Your task is to reproduce, verbatim and without pictures, the lines from the opening of the listing through the line containing "bottom drawer: two".

^^^^^^^^

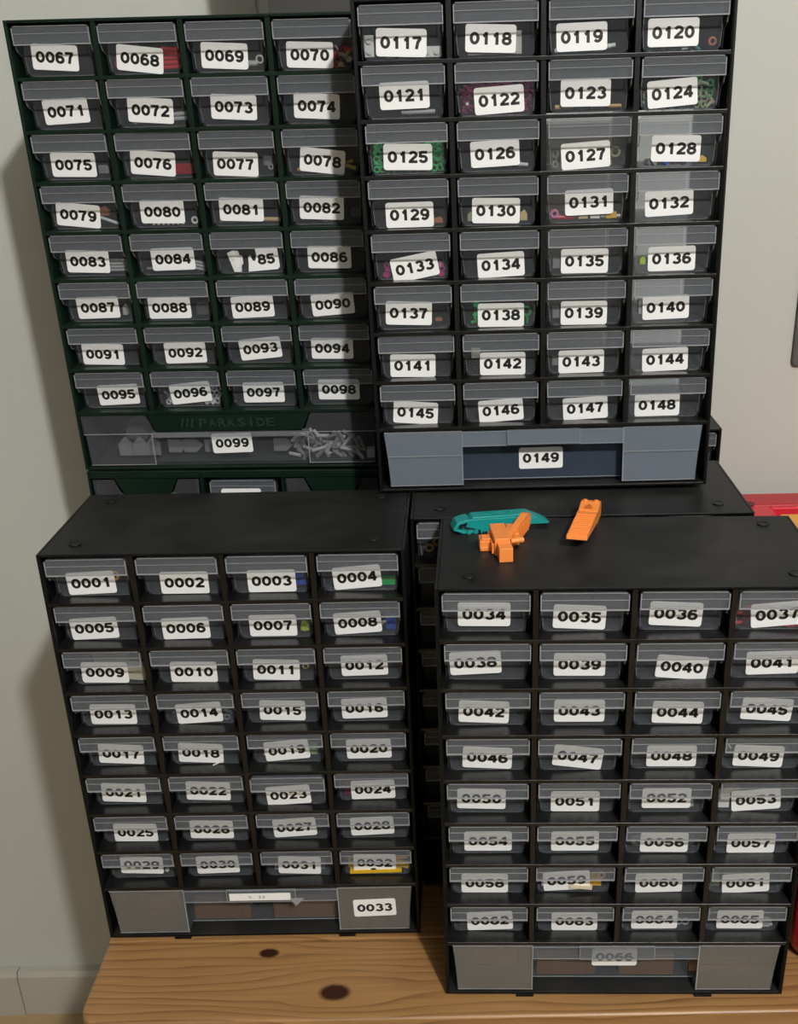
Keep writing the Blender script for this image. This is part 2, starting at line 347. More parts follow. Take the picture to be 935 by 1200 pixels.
def panel_drawer(cool):
    """wide bottom drawer: two frosted end panels, a set-back middle wall and a pull strip with a raised tab"""
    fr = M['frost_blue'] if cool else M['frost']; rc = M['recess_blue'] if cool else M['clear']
    t = .0012; b = MB(); L, x1, x2, Rr = .003, .0745, .2235, .295
    HT = .0540
    for a, c, tw in ((L, x1, 1), (x2, Rr, -1)):
        lo = .004
        o0 = a + (lo if tw == 1 else 0); o1 = c - (lo if tw == -1 else 0)
        q0 = a + (lo*.55 if tw == 1 else 0); q1 = c - (lo*.55 if tw == -1 else 0)
        b.prism([(o0,.002),(o1,.002),(q1,.031),(q0,.031)], 'y', .0012, .0012+t, 0)
        b.prism([(q0,.031),(q1,.031),(c,HT),(a,HT)], 'y', .0004 if cool else .0012, .0004+t if cool else .0012+t, 0)
        b.box(o0, o1, .0008, .0012, .002, .0027, 1)
        if cool: b.box(q0, q1, -.0002, .0008, .0306, .0313, 1)
        b.box(a, c, .0004, .0018, HT-.0005, HT+.0002, 1)
        xi = x1 if tw == 1 else x2
        b.box(xi-.0005, xi+.0005, .0004, .0008, .002, HT, 1)
        b.box(xi-.0005, xi+.0005, .0024, .0160, .002, .045, 2)
        b.box(o0, o1, .0024, .132, .0012, .0022, 2)
    b.box(x1, x2, .0160, .132, .0012, .0022, 2)
    b.box(x1+.0005, x2-.0005, .0160, .0172, .0022, .0500, 2)
    b.box(x1+.0005, x2-.0005, .0156, .0160, .0022, .0028, 1)
    b.box(L+.004, Rr-.004, .131, .132, .0022, .050, 2)
    for s, q in ((L+.003, 0), (Rr-.004, 0)): b.box(s, s+.001, .0024, .131, .0022, .050, 2)
    for x in (.125, .172): b.box(x, x+.001, .0172, .131, .0022, .030, 2)
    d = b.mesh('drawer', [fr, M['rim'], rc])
    h = MB(); h.box(x1, x2, 0, .0012, .0395, .0535, 0); h.box(x1, x2, .0012, .0158, .0525, .0535, 0)
    h.box(x1, x2, -.0005, 0, .0395, .0401, 1); h.box(x1, x2, -.0005, 0, .0530, .0535, 1)
    for s in (x1, x2-.0008): h.box(s, s+.0008, -.0005, 0, .0401, .0530, 1)
    tb = MB(); tb.box(.1165, .1835, -.0022, -.0010, .0410, .0545, 0); tb.box(.1165, .1835, -.0026, -.0022, .0410, .0415, 1)
    tb.box(.1165, .1171, -.0026, -.0022, .0415, .0545, 1); tb.box(.1829, .1835, -.0026, -.0022, .0415, .0545, 1); tb.box(.1165, .1835, -.0010, 0, .0530, .0545, 1)
    hm = [M['frost_blue'] if cool else M['milky'], M['rim']]
    return d, h.mesh('pull', hm), tb.mesh('pull_tab', hm)
PANEL = {False: panel_drawer(False), True: panel_drawer(True)}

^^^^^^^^

→ Completed task:
Keep writing the Blender script for this image. This is part 2, starting at line 347. More parts follow. Take the picture to be 935 by 1200 pixels.
def panel_drawer(cool):
    """wide bottom drawer: two frosted end panels, a set-back middle wall and a pull strip with a raised tab"""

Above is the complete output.